New Federal-State Robocall Crackdown Targets ‘Consent Farms,’ Lead Generators
Five newly announced FTC enforcement actions against illegal robocalls and telemarketing fraud marked Tuesday’s debut of Operation Stop Scam Calls, a nationwide “enforcement sweep” involving more than 100 federal and state agencies, including DOJ, the FCC and the attorneys general of all 50 states, plus the District of Columbia.
Cracking down on so-called “consent farms” will be a key focus of the new initiative, Samuel Levine, director of the FTC’s Bureau of Consumer Protection, told a news conference Tuesday from the agency’s Chicago office. Consent farms “turbocharge the scourge of unwanted calls in this country by luring consumers with offers for jobs or rewards, tricking them into turning over their personal information, and claiming consumers have consented to be robocalled,” he said. “This consent is not real, and from our experience as law enforcers and as human beings, we don’t know many people out there who enjoy getting spam calls.”

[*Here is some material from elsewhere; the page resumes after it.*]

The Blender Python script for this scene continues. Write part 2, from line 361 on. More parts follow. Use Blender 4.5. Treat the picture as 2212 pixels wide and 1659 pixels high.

The consent farms sell consumers’ personal information as “leads” to telemarketers, “who then believe they have free rein to blast consumers with spam calls,” said Levine. It’s hard to “overstate” the role these consent farms play in our country’s “epidemic” of spam calls, he said. “By obtaining phony consent from millions of consumers, and then selling these leads to unscrupulous telemarketers, they’re fueling fraud and opening the door to billions of robocalls,” he said. By means of the new initiative announced Tuesday, the agencies involved “are looking to shut that door and lock it,” he said.
One of the new FTC enforcement actions is against Fluent, a New York-based publicly traded company that’s “one of the largest consent farms out there,” said Levine. Fluent and its affiliates “use online ads promising a job interview or a free gift card to lure people to its website,” he said. “Once there, consumers will fill in their information to try to get what they’ve been promised,” but Fluent in reality “was tricking people into consenting to get robocalled and other marketing solicitations” from perhaps hundreds of marketers, he said. Tricking consumers into consenting to get robocalls "is not clever, it is not innovative, it is illegal," said Levine.
Fluent, in less than two years, collected more than 620 million telemarketing leads, said Levine. The FTC’s complaint and consent decree with Fluent “broadly bans the company from any future involvement with robocalls,” he said. As part of the settlement, Fluent will pay a $2.5 million civil penalty, he said. DOJ filed the complaint Monday against Fluent (docket 9:23-cv-81045) on the FTC’s behalf in U.S. District Court for Southern New York in Manhattan.
Two more cases announced Tuesday were against Viceroy Media Solutions, another consent farm that gathers and sells leads, and Yodel Technologies, a telemarketing company that distributed more than 1.4 billion robocalls over about a three-year period, said Levine. “Most of those calls used soundboard technology to play prerecorded audio clips that sound like an actual conversation,” he said. Both those companies “will be banned from having any further involvement with robocalls,” he said. The action against Viceroy (docket 3:23-cv-03516) was filed Friday in U.S. District Court for Northern California in San Francisco. The complaint against Yodel (docket 8:23-cv-01575) was filed Friday in the Middle District of Florida in Tampa.
VoIP is “another key factor” in the proliferation of illegal robocalls, said Levine. VoIP is how many foreign callers “can get access to the U.S. telecom system,” he said. In their complaint (docket 1:23-cv-22553) against one VoIP provider, Hello Hello Miami, filed July 10 in U.S. District Court for Southern Florida in Miami, DOJ and the FTC alleged that the company transmitted “tens of millions” of robocalls from foreign telemarketers, he said. The telemarketers illegally impersonated agents from Amazon, who falsely warned consumers that their accounts had been compromised, he said.
In the last of the five newly announced actions, the FTC teamed with DOJ and Arizona Attorney General Kris Mayes (D) to bring suit against Solar Xchange, a seller of residential solar panels, and its lead generator, Vision Solar. The complaint (docket 2:23-cv-01387) filed Friday in U.S. District Court for Arizona in Phoenix, alleges the companies were responsible for placing tens of millions of illegal robocalls to phone numbers on the national do not call registry, said Levine. More than 150,000 consumers “were called at least 50 times each,” and more than 12,000 consumers were called at least 100 times each, he said.